- [Given exercise]: Retype the data exactly, from its first line to the line containing "knife('narrow knife with", including both, and skip any picture.

- [Data lines]:
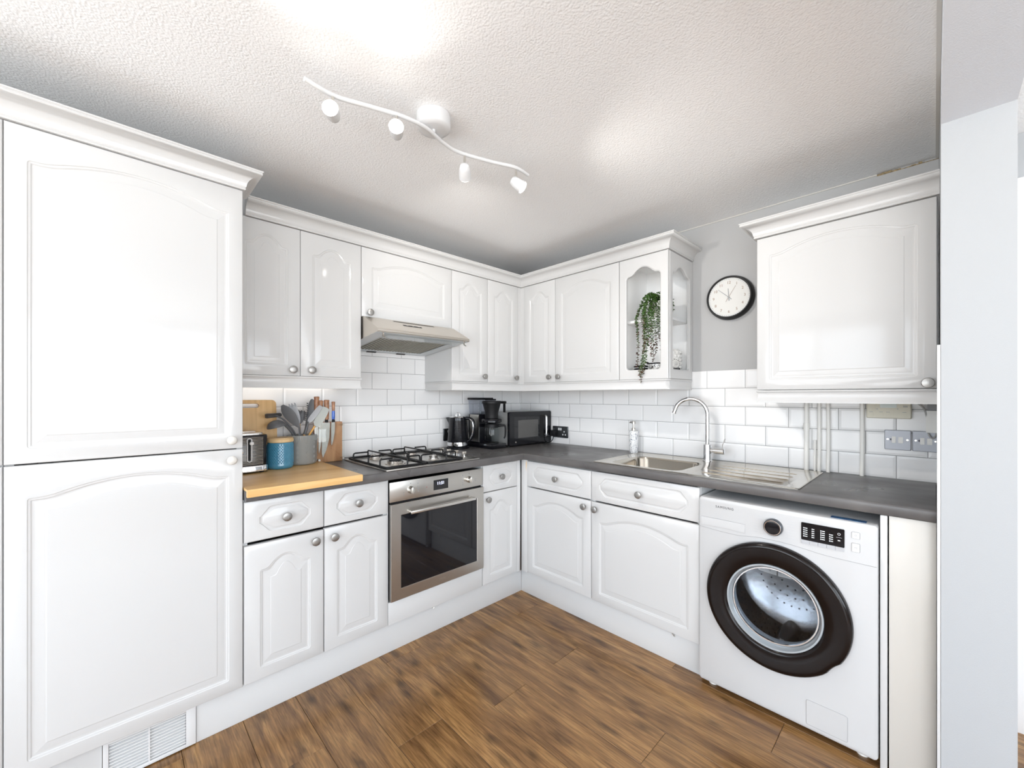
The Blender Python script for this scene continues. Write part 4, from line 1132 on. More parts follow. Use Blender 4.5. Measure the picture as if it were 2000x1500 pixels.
# knife block
t = thing('knife_block', 'wooden upright knife block with a clear acrylic front', 'knife block', (0, 0, 0))
bm = bmn(); box(bm, .070, .108, -1.689, -1.545, WT+.0004, 1.131, .002); obj('wood_block', bm, M['acacia'], t)
bm = bmn(); box(bm, .136, .141, -1.689, -1.545, WT+.0004, 1.128, .001); obj('acrylic_front', bm, M['acrylic'], t)
for y in (-1.682, -1.553):
    for z in (.93, 1.115):
        bm = bmn(); lathe(bm, [(.004, .108), (.004, .1425), (.006, .143), (.006, .146)], 12, (0, y, z), 'X'); obj('spacer_pin', bm, M['nickel'], t)
def knife(label, y, w, tipz, htop, tilt=0., blue=False, hw=.0105, x=.122, vis=True):
    t = thing('kitchen_knife', label, 'knife', (x, y, tipz), 0, 'knives in the wooden block')
    L_ = 1.130-tipz
    bm = bmn(); prism(bm, [(0, -w/2, L_), (0, w/2, L_), (0, w*.42, L_*.55), (0, w*.05, L_*.22), (0, -w*.38, 0), (0, -w*.5, L_*.12)], (.0022, 0, 0)); obj('blade', bm, M['steel'], t, angle=20)
    bm = bmn(); lathe(bm, [(.0085, L_), (.0085, L_+.012), (.007, L_+.016)], 12, (.001, w*.08, 0), sx=.7); obj('bolster', bm, M['blackm'], t)
    H = htop-tipz; b0 = L_+.016
    if blue:
        hb = b0+(H-b0)*.48
        bm = bmn(); lathe(bm, [(.0075, b0), (hw, b0+.012), (hw*.95, hb)], 14, (.001, w*.08, 0), sx=.75); obj('blue_resin_grip', bm, M['blueresin'], t)
        b0 = hb
    bm = bmn(); lathe(bm, [(hw*.9, b0), (hw, b0+(H-b0)*.3), (hw*1.02, H-.015), (hw*1.15, H-.003), (hw*.9, H)], 14, (.001, w*.08, 0), sx=.75); obj('handle', bm, M['burl'], t)
knife('large knife with the tallest reddish wooden handle, directly behind the tongs', -1.690, .020, .98, 1.272, hw=.0125)
knife('knife with a short wooden handle just behind the pale spatula tips', -1.668, .018, .96, 1.251, hw=.012, x=.1175)
knife('broad chef knife whose wide blade shows through the clear block', -1.640, .043, .938, 1.254, hw=.013)
knife('narrow knife with bright blue and burl handle, at the right of the block', -1.602, .021, 1.0, 1.244, blue=True, hw=.0085)

# kettle
t = thing('kettle', 'black ribbed electric kettle with a chrome band at its foot', 'kettle', (.115, -.742, WT), math.radians(38))
bm = bmn(); lathe(bm, [(.074, .0004), (.080, .003), (.080, .012), (.070, .018)], 48); obj('power_base', bm, M['black'], t)
bm = bmn(); lathe(bm, [(.072, .019), (.0745, .022), (.0735, .046)], 64); obj('chrome_band', bm, M['chrome'], t)
bm = bmn(); prof = [(.0735, .046)]
n_ = 20
for i in range(n_):
    z = .048+i*.0075; r = .0735-.0125*(z-.046)/.165
    prof += [(r, z), (r+.0004, z+.0050), (r-.0016, z+.0054), (r-.0016, z+.0072)]
prof += [(.0602, .202), (.060, .214), (.058, .217)]
lathe(bm, prof, 72, cap1=False); obj('kettle_body', bm, M['black'], t, angle=25)
bm = bmn(); lathe(bm, [(.0578, .217), (.056, .221), (.052, .222), (.050, .2245), (.020, .2285), (.0005, .229)], 48); lid = obj('lid', bm, M['chrome'], t, angle=40)
bm = bmn(); tube(bm, [(-.013, 0, .2275), (-.012, 0, .240), (0, 0, .249), (.012, 0, .240), (.013, 0, .2275)], .0042, 10, 4); obj('lid_handle', bm, M['chrome'], lid)
bm = bmn(); tube(bm, [(.055, 0, .212), (.085, 0, .208), (.108, 0, .192), (.114, 0, .15), (.108, 0, .10), (.088, 0, .062), (.070, 0, .052)], [.011, .012, .0125, .012, .011, .0105, .010], 14, 4)
xf(bm, lambda c: Vector((c.x, c.y*1.2, c.z))); hh = obj('handle', bm, M['black'], t, angle=60)
for s_ in (-1, 1):
    bm = bmn(); tube(bm, [(.088, s_*.0135, .204), (.106, s_*.0150, .188), (.112, s_*.0150, .15), (.106, s_*.0145, .10), (.092, s_*.013, .070)], .0028, 8, 4); obj('chrome_trim', bm, M['chrome'], hh)
bm = bmn(); prism(bm, [(-.048, -.024, .150), (-.060, -.020, .198), (-.060, .020, .198), (-.048, .024, .150)], (-.001, 0, 0))
bm.free(); bm = bmn(); ring_loft(bm, [[Vector((-.050, -.024, .217)), Vector((-.050, .024, .217)), Vector((-.064, .007, .160)), Vector((-.064, -.007, .160))], [Vector((-.074, -.012, .216)), Vector((-.074, .012, .216)), Vector((-.068, .005, .180)), Vector((-.068, -.005, .180))], [Vector((-.086, -.004, .214)), Vector((-.086, .004, .214)), Vector((-.080, .002, .200)), Vector((-.080, -.002, .200))]])
obj('spout', bm, M['black'], t, angle=60)

# sockets
def socket_plate(t, w, h, m):
    bm = bmn(); ring_loft(bm, [V(rr(0, w, 0, h, .004, 4), 0), V(rr(0, w, 0, h, .004, 4), -.006), V(rr(.002, w-.002, .002, h-.002, .004, 4), -.0085)]); return obj('face_plate', bm, m, t)
t = thing('double_socket', 'dark double wall socket half hidden behind the kettle', 'socket', (.0074, -.792, .956), PI/2, 'dark double wall sockets')
p = socket_plate(t, .148, .087, M['sockdark'])
for x in (.034, .100): tbox('rocker_switch', M['white'], p, x, x+.014, -.0105, -.0086, .058, .074)
t = thing('double_socket', 'dark double wall socket with a plug in it, right of the microwave', 'socket', (.366, -.0074, .957), 0, 'dark double wall sockets')
p = socket_plate(t, .149, .087, M['sockdark'])
for x in (.058, .077): tbox('rocker_switch', M['white'], p, x, x+.013, -.0105, -.0086, .056, .074)
for dx in (.103,):
    for x, z, r in ((dx+.012, .047, .0058), (dx, .024, .0058), (dx+.024, .024, .0058)):
        bm = bmn(); lathe(bm, [(r, -.0087), (r*.9, -.0094), (.0005, -.0094)], 16, (x, 0, z), 'Y'); obj('pin_inset', bm, M['white'], p)
t = thing('power_plug', 'black plug and cable in the socket beside the microwave', 'plug', (.366, -.0165, .962), 0)
bm = bmn(); box(bm, .004, .048, -.034, .0, .005, .050, .006); obj('plug_body', bm, M['blackm'], t)
bm = bmn(); tube(bm, [(.026, -.020, .008), (.024, -.022, -.015), (.012, -.030, -.036), (-.015, -.035, -.046), (-.028, -.036, -.047)], .0032, 8, 5); obj('cable', bm, M['blackm'], t)

# microwave
t = thing('microwave', 'black microwave oven with a chrome door handle in the corner', 'microwave', (.335, -.462, WT), PI/2)
MW, MH, MD = .452, .252, .305
bm = bmn(); box(bm, .004, MW-.004, .010, MD, .014, MH-.004, .003); obj('casing', bm, mat('casing_grey', (.40, .40, .39), .35, .5), t)
bm = bmn(); ring_loft(bm, [V(rr(0, MW, .010, MH, .012), .0100), V(rr(0, MW, .010, MH, .012), -.008), V(rr(.002, MW-.002, .012, MH-.002, .012), -.012)]); f_ = obj('front', bm, M['black'], t)
rrbox('door_glass', M['darkglass'], f_, .045, .315, .055, .215, -.0121, -.0128, .002)
rrbox('door_window', mat('microwave_window', (.075, .072, .068), .08, spec=.6), f_, .085, .300, .062, .190, -.0129, -.0134, .002)
rrbox('handle_recess', M['hole'], f_, .318, .362, .050, .222, -.0121, -.0130, .012)
bm = bmn(); tube(bm, [(.372, -.012, .215), (.372, -.030, .208), (.372, -.033, .18), (.372, -.033, .09), (.372, -.030, .062), (.372, -.012, .055)], .008, 12, 3); xf(bm, lambda c: Vector((.372+(c.x-.372)*1.1, c.y, c.z))); obj('door_handle', bm, M['chrome'], f_)
bm = bmn(); lathe(bm, [(.0135, -.0121), (.0135, -.018), (.012, -.028), (.0005, -.0285)], 28, (.405, 0, .068), 'Y'); kb = obj('control_knob', bm, M['chrome'], f_)
bm = bmn(); lathe(bm, [(.006, -.0121), (.006, -.013), (.004, -.013)], 16, (.405, 0, .105), 'Y'); lathe(bm, [(.006, -.0121), (.006, -.013), (.0045, -.013)], 16, (.062, 0, .033), 'Y'); obj('badge', bm, M['nickel'], f_)
for x in (.03, MW-.03):
    for y in (.03, MD-.03):
        bm = bmn(); lathe(bm, [(.010, .0004), (.012, .014)], 12, (x, y, 0)); obj('foot', bm, M['blackm'], t)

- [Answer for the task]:
The Blender Python script for this scene continues. Write part 4, from line 1132 on. More parts follow. Use Blender 4.5. Measure the picture as if it were 2000x1500 pixels.
# knife block
t = thing('knife_block', 'wooden upright knife block with a clear acrylic front', 'knife block', (0, 0, 0))
bm = bmn(); box(bm, .070, .108, -1.689, -1.545, WT+.0004, 1.131, .002); obj('wood_block', bm, M['acacia'], t)
bm = bmn(); box(bm, .136, .141, -1.689, -1.545, WT+.0004, 1.128, .001); obj('acrylic_front', bm, M['acrylic'], t)
for y in (-1.682, -1.553):
    for z in (.93, 1.115):
        bm = bmn(); lathe(bm, [(.004, .108), (.004, .1425), (.006, .143), (.006, .146)], 12, (0, y, z), 'X'); obj('spacer_pin', bm, M['nickel'], t)
def knife(label, y, w, tipz, htop, tilt=0., blue=False, hw=.0105, x=.122, vis=True):
    t = thing('kitchen_knife', label, 'knife', (x, y, tipz), 0, 'knives in the wooden block')
    L_ = 1.130-tipz
    bm = bmn(); prism(bm, [(0, -w/2, L_), (0, w/2, L_), (0, w*.42, L_*.55), (0, w*.05, L_*.22), (0, -w*.38, 0), (0, -w*.5, L_*.12)], (.0022, 0, 0)); obj('blade', bm, M['steel'], t, angle=20)
    bm = bmn(); lathe(bm, [(.0085, L_), (.0085, L_+.012), (.007, L_+.016)], 12, (.001, w*.08, 0), sx=.7); obj('bolster', bm, M['blackm'], t)
    H = htop-tipz; b0 = L_+.016
    if blue:
        hb = b0+(H-b0)*.48
        bm = bmn(); lathe(bm, [(.0075, b0), (hw, b0+.012), (hw*.95, hb)], 14, (.001, w*.08, 0), sx=.75); obj('blue_resin_grip', bm, M['blueresin'], t)
        b0 = hb
    bm = bmn(); lathe(bm, [(hw*.9, b0), (hw, b0+(H-b0)*.3), (hw*1.02, H-.015), (hw*1.15, H-.003), (hw*.9, H)], 14, (.001, w*.08, 0), sx=.75); obj('handle', bm, M['burl'], t)
knife('large knife with the tallest reddish wooden handle, directly behind the tongs', -1.690, .020, .98, 1.272, hw=.0125)
knife('knife with a short wooden handle just behind the pale spatula tips', -1.668, .018, .96, 1.251, hw=.012, x=.1175)
knife('broad chef knife whose wide blade shows through the clear block', -1.640, .043, .938, 1.254, hw=.013)
knife('narrow knife with bright blue and burl handle, at the right of the block', -1.602, .021, 1.0, 1.244, blue=True, hw=.0085)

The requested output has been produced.